A Columbia professor Richard Hamilton and a Russian mathematician Grigori Perelman have laid foundation on the latest endeavors made by the two Chinese. Prof. Hamilton completed the majority of the program and the geometrization conjecture.

Yang, member of the Chinese Academy of Sciences, said in an interview with Xinhua, "All the American, Russian and Chinese mathematicians have made indispensable contribution to the complete proof."

Prof. Zhu at Guangzhou-based Zhongshan University and Prof. Cao at Lehigh University in Pennsylvania co-authored the 300-page paper, "The Hamilton-Perelman Thoery of Ricci Flow-The Poincare and Geometization Conjecture," which was published in the June issue of the journal.

"The total length of Perelman's work on the conjecture by the end of 2002 was about 70 pages," said Yang, citing that Perelman raised guidelines for proving the conjecture but not specifically pointed out how to unravel the puzzle.

"Guidelines are totally different to complete proof of theories," Yang said.

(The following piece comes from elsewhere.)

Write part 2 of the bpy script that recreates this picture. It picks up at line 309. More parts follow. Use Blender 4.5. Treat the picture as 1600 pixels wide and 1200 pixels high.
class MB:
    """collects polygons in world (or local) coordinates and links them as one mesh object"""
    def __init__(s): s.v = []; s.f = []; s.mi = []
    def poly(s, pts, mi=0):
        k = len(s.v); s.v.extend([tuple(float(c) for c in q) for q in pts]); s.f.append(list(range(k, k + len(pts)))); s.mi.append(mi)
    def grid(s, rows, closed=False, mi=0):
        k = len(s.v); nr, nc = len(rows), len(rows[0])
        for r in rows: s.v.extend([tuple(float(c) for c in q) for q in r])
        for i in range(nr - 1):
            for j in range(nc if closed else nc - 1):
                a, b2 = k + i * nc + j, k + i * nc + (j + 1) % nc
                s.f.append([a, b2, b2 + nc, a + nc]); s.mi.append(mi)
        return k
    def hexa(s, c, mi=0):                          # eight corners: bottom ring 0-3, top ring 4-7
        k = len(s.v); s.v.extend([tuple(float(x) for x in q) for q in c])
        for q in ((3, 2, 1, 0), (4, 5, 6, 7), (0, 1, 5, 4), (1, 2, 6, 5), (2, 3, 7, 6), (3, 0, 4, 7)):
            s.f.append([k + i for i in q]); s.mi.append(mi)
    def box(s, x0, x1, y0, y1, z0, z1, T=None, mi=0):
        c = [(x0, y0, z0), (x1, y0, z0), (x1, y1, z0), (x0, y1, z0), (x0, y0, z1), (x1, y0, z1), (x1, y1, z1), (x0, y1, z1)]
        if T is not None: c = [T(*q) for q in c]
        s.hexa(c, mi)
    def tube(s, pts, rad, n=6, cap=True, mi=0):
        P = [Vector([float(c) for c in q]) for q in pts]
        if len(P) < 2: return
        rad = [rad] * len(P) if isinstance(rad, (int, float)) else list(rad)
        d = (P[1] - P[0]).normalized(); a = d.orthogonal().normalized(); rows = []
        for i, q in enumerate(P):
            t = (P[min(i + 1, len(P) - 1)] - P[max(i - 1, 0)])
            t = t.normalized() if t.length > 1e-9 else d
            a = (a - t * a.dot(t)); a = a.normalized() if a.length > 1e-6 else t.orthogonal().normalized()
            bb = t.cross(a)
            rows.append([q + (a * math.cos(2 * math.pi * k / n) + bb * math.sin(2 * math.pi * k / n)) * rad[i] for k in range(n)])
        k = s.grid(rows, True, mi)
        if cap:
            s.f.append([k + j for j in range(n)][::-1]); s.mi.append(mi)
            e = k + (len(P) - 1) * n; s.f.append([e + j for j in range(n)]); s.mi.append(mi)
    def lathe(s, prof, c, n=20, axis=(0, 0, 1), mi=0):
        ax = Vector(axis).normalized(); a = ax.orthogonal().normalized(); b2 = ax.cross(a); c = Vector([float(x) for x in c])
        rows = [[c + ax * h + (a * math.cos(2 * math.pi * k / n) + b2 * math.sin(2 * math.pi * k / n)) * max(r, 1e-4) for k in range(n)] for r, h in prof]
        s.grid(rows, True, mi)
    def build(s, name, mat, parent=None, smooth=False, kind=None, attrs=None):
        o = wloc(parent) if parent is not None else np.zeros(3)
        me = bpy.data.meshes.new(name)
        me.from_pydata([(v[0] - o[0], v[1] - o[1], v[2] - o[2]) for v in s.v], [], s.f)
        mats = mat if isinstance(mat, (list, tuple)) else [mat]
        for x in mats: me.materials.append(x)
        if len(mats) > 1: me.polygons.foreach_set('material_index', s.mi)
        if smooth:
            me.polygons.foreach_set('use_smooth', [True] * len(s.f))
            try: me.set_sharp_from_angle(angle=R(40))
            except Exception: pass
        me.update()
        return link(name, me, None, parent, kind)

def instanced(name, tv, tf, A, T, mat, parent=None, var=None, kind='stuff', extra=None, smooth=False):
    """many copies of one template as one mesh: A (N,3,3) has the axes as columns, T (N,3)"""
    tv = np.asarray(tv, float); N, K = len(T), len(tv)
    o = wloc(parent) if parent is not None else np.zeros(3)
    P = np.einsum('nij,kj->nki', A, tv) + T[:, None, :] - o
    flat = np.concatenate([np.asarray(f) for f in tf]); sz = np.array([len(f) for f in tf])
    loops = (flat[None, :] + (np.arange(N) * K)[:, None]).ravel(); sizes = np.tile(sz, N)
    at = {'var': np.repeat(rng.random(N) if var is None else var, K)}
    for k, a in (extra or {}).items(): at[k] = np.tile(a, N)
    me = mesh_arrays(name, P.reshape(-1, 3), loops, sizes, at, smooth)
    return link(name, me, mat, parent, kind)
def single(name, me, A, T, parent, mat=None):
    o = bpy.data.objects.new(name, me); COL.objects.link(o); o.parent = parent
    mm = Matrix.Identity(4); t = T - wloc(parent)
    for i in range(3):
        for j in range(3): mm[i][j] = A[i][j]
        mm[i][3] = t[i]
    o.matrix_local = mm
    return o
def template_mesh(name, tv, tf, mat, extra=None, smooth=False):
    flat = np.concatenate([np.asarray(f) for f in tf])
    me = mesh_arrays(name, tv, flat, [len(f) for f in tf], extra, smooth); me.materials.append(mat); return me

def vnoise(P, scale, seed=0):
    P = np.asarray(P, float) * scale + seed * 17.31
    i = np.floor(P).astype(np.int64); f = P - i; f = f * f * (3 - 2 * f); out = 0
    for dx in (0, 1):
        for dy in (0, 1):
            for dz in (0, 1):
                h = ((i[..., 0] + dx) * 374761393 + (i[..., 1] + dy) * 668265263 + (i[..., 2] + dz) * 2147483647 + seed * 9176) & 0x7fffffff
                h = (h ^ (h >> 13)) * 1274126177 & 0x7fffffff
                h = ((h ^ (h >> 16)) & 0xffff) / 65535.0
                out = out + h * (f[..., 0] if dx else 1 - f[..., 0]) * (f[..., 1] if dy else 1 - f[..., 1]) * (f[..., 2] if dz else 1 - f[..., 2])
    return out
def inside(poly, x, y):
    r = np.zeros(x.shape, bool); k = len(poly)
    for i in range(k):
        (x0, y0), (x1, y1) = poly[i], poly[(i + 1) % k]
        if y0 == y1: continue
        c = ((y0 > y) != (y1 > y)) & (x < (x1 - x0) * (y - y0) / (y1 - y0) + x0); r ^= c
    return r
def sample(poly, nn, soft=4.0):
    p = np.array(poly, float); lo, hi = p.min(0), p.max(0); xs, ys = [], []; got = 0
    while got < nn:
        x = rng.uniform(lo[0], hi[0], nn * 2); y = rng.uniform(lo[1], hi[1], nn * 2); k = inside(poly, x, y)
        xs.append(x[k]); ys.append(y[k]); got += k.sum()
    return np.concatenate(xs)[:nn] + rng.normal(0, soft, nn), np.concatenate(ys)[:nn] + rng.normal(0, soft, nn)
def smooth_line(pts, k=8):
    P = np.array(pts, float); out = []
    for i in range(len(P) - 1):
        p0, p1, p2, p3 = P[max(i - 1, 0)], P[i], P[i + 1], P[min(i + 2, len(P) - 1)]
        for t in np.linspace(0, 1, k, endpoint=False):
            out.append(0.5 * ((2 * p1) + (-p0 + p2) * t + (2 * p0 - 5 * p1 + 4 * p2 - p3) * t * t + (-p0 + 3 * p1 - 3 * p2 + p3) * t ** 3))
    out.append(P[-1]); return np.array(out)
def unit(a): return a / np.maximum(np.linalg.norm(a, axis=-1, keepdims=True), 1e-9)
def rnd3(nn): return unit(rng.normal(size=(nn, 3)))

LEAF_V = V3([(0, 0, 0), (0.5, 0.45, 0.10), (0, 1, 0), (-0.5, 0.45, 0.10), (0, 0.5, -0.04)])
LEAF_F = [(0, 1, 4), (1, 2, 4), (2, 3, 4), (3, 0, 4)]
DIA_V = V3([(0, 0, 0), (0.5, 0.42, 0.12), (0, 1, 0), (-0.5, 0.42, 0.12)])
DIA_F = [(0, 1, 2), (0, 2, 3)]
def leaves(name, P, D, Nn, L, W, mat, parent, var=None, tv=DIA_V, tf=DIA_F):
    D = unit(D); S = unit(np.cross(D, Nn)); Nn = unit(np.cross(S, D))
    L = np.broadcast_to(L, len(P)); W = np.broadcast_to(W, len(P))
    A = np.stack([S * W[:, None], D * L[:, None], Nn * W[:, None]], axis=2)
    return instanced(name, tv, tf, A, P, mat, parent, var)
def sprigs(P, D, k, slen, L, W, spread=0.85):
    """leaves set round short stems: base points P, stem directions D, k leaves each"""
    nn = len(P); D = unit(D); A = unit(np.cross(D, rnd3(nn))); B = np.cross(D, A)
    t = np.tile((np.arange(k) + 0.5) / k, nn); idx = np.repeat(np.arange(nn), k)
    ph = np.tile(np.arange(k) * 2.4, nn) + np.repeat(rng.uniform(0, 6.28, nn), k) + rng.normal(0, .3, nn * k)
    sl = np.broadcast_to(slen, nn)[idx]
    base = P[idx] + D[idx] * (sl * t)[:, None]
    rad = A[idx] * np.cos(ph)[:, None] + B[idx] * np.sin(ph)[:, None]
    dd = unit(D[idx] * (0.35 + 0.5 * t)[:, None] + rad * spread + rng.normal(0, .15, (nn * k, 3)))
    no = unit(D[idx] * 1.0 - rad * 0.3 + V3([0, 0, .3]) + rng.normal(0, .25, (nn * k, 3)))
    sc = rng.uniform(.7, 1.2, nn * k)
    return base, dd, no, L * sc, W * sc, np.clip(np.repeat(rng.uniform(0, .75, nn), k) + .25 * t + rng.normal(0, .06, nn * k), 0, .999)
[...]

Xinhua correspondents contacted Prof. Cao for many times and finally got a telephone interview. Prof. Cao said, "Under the guidance of Prof. (Shing-Tung) Yau, Xiping and I worked for the conjecture in more than two years."

"The latest find will be good for out future work," Prof. Cao said.

Harvard mathematics professor Shing-Tung Yau, winner of the Fields Prize, said the excellent job done by Zhu and Cao was the final strike on a global collaborative work for a complete proof.

Prof. Yau, co-editor-in-chief of the Asian Journal of Mathematics, said, "All the 31 members of our editorial board are meticulously critical, and we must have consensus on any articles which will appear in our publication."

Zhu and Cao were invited last September by the Harvard Mathematics Department to conduct academic exchange at Harvard. In the following half year, they spent three hours every week to explain their work to five Harvard mathematicians.

Yau rated the conjecture as one of the major mathematical puzzles of the 20th Century.

"The conjecture is that if in a closed three-dimensional space, any closed curves can shrink to a point continuously, this space can be deformed to a sphere," he said.

By the end of the 1970s, U.S. mathematician William P. Thurston had produced partial proof of Poincar's Conjecture on geometric structure, and was awarded the Fields Prize for the achievement.

"The findings would help scientists to further understand three-manifolds geometrization and heavily influence the development of physics and engineering," said Yau, who will himself explain the methodology of proving the Poincare Conjecture to the 2006 International Conference on String Theory, which is expected in late June in Beijing.